1 Ocak 2016 itibariyle zorunlu trafik sigortası primlerine getirilen aşırı yüksek zamlarla tepkiler dinmiyor. 2010-2011-2012 yıllarında 100 TL ye Zorunlu trafik sigortası kesilirken bugün aynı araç 750 TL ile bin TL arasında bir meblağ çıkarıldığına dikkat çeken İlkbahar Hasar Yönetimi ve Danışmanlık Hizmetleri Genel Müdürü Salih Uludağ, bu durumun tek nedeni sigorta şirketlerinin yanlış hesaplamaları ve taraflı bilanço düzenleme olduğunu söyledi.
1 Ocak 2016 itibariyle zorunlu trafik sigortası primlerine getirilen aşırı yüksek zamlarla tepkiler dinmiyor. 2010-2011-2012 yıllarında 100 TL ye Zorunlu trafik sigortası kesilirken bugün aynı araç 750 TL ile bin TL arasında bir meblağ çıkarıldığına dikkat çeken İlkbahar Hasar Yönetimi ve Danışmanlık Hizmetleri Genel Müdürü Salih Uludağ, bu durumun tek nedeni sigorta şirketlerinin yanlış hesaplamaları ve taraflı bilanço düzenleme olduğunu söyledi.
Sigorta şirketleri bedeni hasarların tasfiyesi konusunda hakem heyeti veya hasar tasfiyesi şirketleri ile çalışıp bu durumu ortadan kaldırmak için hiçbir girişimde bulunmamış ve muallakta bırakmaya gayret gösterdiklerine dikkat çeken Uludağ, “Son yollarda ülkemizde terörden daha fazla ölüm verdiğimiz daha fazla yaralanmanın meydana geldiği trafik kazaları olmuştur. Sadece 2014 yılında ülkemizde trafik kazasından 3 bin 524 kişi hayatını kaybetmiş, aylık ortalama 294 kişi hayatını kaybetmiştir. Bu kazalar sonucunda arkada ağlayan eş, anasız babasız çocuklar bırakmakta sigorta şirketleri ise üçüncü şahısların zararını karşılamakta bu vefatlardan ve yaralanmalardan doğan tazminatları yarım yamalak ödemek durumunda kalmaktadır. Ödenen bu tazminatlar bir yandan muallakta kalıp diğer yandan mahkemeleri fazlasıyla meşgul etmektedir. Sürüncemede kalan yargıda devam eden bu hasar tasfiyesi işlemleri reel bir zemine oturmadığı için tarafların tamamını sıkıntıya sokmuştur” dedi.

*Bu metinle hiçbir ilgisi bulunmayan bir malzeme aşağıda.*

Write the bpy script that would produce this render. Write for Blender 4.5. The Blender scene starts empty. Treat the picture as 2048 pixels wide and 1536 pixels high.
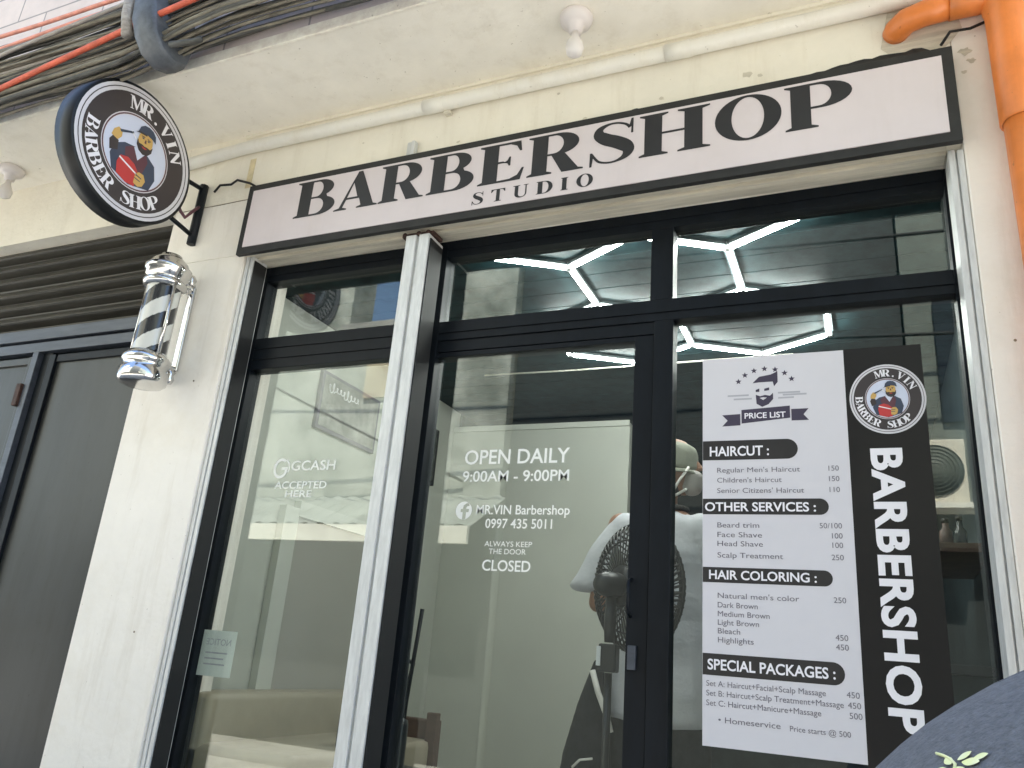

İŞİNİ İYİ YAPAN ŞİRKETLERE AYAKTA KALDI
2005 yılından beri devam eden ve bu süreçte mağdur olan tarafın işlemlerini hızlı seri bir şekilde hasarın tasfiyesini sağlamak maksadıyla hasar tasfiyesi firmaları kurulduğunu ifade eden Uludağ, “Bunlardan bazıları zamana ve konjonktüre ayak uyduramayarak silinip gitmiş, 3-5 firma ayakta kalmıştır. Bu firmalardan güvenilen seri bir şekilde dosya sonuçlandıranları ise bugüne kadar ayakta kalmıştır. Sistemin buna müsaade etmesi bu tarz firmaların ortaya çıkmasına sebep olmuş ise de Hazine Müsteşarlığı Sigortacılık Genel Müdürlüğü ve Türkiye Motorlu Taşıtlar Bürosu tarafından bu konuda bir çalışma yapılmamıştır. Bizim uygulamalarımızda taraflardan trafik kazasında mağdur olanın tarafında olmamız mağduriyetine sebep olan kazanın ve vücut fonksiyonlarını ne kadar kaybettiğine dair belgeler almamız neticesinde mağdurun haklarının tamamını trafik kazasında mağdur olan kişinin hesabına aktarılmasını sağlayıncaya kadar devam etmektedir” şeklinde konuştu.
BEDENSEL ÖZÜRE TAZMİNAT
Ehliyeti olmayan, alkollü araç kullanan kişilerin üçüncü şahıslara vereceği zarardan müştereken sorumlu olduklarını dile getiren Uludağ, “2008 yılında başlayan ve bugüne kadar devam eden bedeni hasarların tasfiyesi konusunda sigorta şirketleri sınıfta kalmış ve bu konuda uygulanan PMF tablosu CSO tablosu ve TRH 2010 tablosuna göre hesaplamalar yapılmaktadır. Sigorta şirketleri meydana gelen bedeni hasarlarda ödemenin yarısını veya daha azını ödeyerek mağduru hukuk mahkemelerine sevk etmekte ve hukuk mağdurun lehine karar vermektedir” diye konuştu.